▶ **Data**

::::::::

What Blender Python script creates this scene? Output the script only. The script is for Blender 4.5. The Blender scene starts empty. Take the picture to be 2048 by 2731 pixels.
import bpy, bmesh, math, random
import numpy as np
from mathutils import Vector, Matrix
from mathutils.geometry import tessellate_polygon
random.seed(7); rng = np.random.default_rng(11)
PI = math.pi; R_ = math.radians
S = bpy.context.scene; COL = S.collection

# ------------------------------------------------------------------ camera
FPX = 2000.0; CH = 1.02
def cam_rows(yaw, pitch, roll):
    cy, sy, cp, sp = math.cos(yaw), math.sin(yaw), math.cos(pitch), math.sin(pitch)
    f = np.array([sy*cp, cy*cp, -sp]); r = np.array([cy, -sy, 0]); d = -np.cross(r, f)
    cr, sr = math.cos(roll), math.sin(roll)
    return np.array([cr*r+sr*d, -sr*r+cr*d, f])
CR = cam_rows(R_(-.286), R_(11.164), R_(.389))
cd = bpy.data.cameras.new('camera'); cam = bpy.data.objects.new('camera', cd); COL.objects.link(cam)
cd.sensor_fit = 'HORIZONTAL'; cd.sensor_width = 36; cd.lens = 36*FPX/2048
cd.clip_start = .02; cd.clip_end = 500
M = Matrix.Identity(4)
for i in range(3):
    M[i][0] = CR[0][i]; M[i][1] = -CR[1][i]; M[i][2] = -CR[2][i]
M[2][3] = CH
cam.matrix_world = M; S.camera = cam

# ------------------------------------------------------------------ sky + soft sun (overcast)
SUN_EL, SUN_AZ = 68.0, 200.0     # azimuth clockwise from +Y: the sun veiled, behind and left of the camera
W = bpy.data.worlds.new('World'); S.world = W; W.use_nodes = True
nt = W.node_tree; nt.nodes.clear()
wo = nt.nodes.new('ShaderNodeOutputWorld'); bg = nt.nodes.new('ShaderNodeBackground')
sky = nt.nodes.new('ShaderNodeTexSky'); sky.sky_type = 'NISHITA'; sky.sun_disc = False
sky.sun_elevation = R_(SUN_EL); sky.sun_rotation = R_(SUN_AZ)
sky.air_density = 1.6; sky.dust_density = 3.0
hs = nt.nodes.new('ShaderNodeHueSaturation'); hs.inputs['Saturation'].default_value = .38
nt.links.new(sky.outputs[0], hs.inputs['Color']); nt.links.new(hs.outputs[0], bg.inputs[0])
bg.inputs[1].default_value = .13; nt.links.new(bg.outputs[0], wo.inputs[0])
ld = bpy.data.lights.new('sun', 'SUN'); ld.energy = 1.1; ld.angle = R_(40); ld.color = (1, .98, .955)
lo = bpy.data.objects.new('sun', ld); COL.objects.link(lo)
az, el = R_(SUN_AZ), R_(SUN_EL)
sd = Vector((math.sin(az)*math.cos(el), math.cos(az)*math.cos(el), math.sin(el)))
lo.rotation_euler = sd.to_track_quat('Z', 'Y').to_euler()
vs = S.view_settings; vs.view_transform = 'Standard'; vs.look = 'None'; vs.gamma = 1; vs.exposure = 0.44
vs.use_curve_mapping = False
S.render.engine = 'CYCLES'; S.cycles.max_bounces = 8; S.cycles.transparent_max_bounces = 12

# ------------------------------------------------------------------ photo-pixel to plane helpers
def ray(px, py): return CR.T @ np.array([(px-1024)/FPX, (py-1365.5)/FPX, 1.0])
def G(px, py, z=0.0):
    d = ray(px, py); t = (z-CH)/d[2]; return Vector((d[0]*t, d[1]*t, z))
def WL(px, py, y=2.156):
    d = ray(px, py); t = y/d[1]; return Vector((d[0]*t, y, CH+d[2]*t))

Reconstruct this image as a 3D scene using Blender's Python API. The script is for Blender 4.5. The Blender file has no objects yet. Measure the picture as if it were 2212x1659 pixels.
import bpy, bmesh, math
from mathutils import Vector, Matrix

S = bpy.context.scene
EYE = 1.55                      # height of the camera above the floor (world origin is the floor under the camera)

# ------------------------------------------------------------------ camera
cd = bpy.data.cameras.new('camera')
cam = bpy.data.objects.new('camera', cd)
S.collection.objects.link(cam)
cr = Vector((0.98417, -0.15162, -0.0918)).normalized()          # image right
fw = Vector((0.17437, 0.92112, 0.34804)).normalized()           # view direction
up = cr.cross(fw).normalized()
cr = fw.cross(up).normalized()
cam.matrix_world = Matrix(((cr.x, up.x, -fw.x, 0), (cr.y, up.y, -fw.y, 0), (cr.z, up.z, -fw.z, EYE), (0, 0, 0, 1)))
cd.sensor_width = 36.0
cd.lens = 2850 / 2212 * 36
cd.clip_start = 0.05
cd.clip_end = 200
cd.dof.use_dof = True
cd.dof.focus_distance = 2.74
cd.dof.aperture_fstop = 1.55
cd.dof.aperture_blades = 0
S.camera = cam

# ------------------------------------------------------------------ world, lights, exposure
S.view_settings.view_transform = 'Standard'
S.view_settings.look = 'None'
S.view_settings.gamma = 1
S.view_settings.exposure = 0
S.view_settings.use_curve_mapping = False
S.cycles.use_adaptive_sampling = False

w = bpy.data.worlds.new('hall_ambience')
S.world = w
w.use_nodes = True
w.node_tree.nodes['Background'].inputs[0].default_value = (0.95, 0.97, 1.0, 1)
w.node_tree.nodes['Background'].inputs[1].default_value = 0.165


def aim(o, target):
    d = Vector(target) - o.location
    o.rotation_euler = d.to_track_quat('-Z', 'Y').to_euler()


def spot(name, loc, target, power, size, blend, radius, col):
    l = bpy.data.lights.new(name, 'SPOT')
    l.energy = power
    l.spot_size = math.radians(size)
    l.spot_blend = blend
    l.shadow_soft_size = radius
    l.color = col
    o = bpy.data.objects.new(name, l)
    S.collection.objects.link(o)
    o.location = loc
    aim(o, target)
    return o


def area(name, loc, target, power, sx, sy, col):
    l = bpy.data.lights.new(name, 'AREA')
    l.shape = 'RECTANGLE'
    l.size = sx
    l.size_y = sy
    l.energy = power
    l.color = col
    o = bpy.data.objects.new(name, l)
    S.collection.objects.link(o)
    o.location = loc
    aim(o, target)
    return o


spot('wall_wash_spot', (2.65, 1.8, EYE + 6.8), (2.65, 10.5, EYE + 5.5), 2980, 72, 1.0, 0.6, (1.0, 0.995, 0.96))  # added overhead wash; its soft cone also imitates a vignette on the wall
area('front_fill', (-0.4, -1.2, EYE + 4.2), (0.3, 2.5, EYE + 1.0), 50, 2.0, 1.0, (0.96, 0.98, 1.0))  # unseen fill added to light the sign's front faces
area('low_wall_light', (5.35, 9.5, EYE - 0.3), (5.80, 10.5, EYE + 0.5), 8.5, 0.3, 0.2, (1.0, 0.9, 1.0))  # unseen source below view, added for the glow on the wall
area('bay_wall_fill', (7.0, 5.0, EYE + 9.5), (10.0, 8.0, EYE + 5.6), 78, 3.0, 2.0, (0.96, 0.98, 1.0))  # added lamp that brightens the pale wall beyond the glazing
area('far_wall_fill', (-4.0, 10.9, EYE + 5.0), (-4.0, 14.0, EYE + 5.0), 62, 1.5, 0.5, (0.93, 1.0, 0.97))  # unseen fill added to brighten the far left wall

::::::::

▶ **What to work on**
Extract the span of lines that starts with the line containing "Reconstruct this image" and ends with the line containing "under the camera)". Keep it exact and add nothing.

▶ **The solution**
Reconstruct this image as a 3D scene using Blender's Python API. The script is for Blender 4.5. The Blender file has no objects yet. Measure the picture as if it were 2212x1659 pixels.
import bpy, bmesh, math
from mathutils import Vector, Matrix

S = bpy.context.scene
EYE = 1.55                      # height of the camera above the floor (world origin is the floor under the camera)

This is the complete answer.